Gli arpeggi di Dirge for November ricordano quasi l’epoca trascorsa di Orchid, quella degli intervalli acustici toccanti e profondi, così mirati nella loro posizione all’interno della struttura della traccia e così sensibili. Dirge for November fugge via leggermente, impreziosendo il tessuto musicale raggiunto già dai precedenti episodi e costituendo il capitolo più demoniaco e atteso dell’opera.

Il ritmo inarrestabile di The Funeral Portrait coinvolge nei riff intricati disegnati dalle due chitarre e il break Jazz/Progressive intermedio con relativo assolo appassionato fa comprendere il livello raggiunto dalla formazione svedese, giustamente considerata da molti come il collegamento più vivo tra il Rock degli anni ’70 e il moderno Death Metal. Patterns in the Ivy rompe con efficacia la folle corsa verso la title-track, Blackwater Park, in cui il growl si fa più acuto e determinato; non viene però trascurata la solita melodia che accompagna ogni creazione degli Opeth e il brano risulta vicino agli Edge of Sanity di Crimson: stacchi fugaci e riprese fulminanti guidano attraverso il percorso di chiusura dell’album.

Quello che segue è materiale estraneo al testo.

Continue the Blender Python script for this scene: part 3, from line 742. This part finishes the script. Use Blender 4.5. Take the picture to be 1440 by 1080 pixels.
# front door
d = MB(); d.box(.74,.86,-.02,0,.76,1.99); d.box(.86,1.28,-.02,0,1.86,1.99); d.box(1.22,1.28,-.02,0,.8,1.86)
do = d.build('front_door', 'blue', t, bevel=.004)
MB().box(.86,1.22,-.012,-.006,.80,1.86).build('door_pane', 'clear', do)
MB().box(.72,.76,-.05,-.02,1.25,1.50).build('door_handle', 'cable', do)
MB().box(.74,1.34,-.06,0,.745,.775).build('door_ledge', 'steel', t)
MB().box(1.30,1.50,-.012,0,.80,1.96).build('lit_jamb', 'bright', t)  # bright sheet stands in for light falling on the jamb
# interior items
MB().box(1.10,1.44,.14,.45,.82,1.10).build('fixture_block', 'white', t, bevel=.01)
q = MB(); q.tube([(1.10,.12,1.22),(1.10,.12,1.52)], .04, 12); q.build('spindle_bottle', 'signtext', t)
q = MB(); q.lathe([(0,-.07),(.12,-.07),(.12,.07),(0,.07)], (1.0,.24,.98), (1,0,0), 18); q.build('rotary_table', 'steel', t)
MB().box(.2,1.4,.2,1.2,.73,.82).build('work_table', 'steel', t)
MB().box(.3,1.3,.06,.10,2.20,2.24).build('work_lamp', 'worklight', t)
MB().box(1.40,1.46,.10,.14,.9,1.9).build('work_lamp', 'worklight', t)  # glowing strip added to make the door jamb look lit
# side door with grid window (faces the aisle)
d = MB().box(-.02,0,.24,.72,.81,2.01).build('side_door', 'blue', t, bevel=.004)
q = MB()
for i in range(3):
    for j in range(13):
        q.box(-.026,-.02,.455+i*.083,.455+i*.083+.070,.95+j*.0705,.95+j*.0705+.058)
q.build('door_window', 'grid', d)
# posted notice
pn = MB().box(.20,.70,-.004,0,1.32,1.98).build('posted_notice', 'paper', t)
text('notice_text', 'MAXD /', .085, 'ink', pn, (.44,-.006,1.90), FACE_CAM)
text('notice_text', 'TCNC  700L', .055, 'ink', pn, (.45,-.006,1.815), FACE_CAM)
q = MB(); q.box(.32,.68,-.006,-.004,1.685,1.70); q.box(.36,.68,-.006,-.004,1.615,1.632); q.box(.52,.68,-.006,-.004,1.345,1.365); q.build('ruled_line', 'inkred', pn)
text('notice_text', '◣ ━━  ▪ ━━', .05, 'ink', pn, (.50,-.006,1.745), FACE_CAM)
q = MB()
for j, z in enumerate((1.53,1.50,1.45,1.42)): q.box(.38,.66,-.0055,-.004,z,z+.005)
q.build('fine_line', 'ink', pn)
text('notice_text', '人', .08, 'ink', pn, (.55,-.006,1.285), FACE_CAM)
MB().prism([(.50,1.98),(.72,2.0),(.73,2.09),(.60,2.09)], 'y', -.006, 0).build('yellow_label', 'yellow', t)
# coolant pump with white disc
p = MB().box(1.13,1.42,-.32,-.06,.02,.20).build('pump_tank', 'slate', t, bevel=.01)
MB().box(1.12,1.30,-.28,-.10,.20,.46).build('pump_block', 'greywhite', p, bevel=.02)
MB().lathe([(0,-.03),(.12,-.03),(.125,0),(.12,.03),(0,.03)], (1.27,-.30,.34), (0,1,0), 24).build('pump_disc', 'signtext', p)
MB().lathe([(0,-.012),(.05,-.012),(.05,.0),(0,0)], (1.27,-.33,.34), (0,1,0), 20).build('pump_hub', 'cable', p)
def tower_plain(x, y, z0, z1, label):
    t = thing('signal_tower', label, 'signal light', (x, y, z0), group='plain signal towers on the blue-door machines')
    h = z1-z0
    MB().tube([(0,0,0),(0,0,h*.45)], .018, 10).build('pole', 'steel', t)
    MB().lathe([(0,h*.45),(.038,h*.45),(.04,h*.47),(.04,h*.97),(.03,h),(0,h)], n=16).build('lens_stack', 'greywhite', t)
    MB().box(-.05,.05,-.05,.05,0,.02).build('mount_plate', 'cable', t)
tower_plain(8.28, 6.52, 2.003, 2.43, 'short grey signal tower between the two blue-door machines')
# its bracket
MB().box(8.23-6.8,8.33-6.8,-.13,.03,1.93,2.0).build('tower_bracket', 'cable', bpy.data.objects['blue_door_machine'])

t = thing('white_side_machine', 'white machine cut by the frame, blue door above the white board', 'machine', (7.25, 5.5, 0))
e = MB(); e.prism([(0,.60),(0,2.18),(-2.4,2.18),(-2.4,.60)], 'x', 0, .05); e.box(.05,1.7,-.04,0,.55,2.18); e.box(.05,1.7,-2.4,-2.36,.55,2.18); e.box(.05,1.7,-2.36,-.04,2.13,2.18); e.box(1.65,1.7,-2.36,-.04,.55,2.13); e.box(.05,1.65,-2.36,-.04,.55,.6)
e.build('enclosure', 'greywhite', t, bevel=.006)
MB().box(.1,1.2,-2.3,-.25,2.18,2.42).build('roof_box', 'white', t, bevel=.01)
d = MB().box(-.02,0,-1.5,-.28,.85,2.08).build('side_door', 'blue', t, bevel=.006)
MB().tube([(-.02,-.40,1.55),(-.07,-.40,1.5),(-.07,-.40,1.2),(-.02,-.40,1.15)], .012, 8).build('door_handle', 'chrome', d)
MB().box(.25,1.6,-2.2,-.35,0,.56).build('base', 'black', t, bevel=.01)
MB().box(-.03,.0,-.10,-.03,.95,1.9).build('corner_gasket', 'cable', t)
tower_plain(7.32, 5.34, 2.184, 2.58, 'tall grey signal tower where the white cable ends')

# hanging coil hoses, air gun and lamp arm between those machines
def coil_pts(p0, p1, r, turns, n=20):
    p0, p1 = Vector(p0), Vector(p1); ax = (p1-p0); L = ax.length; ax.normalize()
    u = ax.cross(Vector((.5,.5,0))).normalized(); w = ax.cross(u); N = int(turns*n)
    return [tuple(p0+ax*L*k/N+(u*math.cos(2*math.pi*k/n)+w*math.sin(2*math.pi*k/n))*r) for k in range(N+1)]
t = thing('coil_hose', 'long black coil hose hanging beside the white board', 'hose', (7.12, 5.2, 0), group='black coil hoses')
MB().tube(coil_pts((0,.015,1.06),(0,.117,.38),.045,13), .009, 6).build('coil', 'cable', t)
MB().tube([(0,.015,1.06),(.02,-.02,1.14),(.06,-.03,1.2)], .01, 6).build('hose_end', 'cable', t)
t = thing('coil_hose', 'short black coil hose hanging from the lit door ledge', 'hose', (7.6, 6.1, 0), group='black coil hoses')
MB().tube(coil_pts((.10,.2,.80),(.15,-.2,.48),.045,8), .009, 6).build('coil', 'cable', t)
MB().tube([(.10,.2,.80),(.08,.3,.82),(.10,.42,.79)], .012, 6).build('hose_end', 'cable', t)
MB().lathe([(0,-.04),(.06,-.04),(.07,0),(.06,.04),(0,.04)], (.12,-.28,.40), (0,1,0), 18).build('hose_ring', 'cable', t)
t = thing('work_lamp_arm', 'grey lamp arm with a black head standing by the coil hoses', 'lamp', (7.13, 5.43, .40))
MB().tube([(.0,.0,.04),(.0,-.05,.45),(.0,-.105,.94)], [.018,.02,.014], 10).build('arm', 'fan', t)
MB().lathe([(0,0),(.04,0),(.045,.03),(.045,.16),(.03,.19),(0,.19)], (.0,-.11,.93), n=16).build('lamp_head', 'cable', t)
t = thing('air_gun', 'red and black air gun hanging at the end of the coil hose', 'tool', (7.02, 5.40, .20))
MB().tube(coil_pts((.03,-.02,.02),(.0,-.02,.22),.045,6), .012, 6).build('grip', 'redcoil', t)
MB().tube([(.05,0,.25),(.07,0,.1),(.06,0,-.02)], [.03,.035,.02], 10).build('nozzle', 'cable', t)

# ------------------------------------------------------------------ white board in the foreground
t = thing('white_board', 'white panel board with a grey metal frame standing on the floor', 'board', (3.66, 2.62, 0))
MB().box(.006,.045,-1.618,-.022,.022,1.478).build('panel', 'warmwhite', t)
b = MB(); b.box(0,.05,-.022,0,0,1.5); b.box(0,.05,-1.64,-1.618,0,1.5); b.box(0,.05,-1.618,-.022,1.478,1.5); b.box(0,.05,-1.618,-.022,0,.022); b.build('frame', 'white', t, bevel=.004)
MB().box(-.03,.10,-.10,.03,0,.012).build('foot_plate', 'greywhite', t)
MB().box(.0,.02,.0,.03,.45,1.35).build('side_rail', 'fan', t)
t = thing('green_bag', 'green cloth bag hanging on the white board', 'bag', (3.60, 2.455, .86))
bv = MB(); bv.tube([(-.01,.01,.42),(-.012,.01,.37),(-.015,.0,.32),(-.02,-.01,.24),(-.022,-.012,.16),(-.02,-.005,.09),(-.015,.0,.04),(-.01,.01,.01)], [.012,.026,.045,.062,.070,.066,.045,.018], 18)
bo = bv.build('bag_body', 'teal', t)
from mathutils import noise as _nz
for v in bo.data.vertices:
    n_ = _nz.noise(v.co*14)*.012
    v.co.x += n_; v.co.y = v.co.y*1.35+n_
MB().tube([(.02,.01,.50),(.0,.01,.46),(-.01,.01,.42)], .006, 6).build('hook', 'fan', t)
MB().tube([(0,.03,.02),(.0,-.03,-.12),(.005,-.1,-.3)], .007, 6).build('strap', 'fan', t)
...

Sembra inverosimile che i minuti siano volati e le note di ciascuna canzone siano omai parte integrante di noi stessi: Blackwater Park ha rappresentato la prova più complessa per la band di Åkerfeldt, che è uscita da questa pubblicazione a testa alta, dimostrando di essere una realtà straordinaria del Rock/Metal contemporaneo.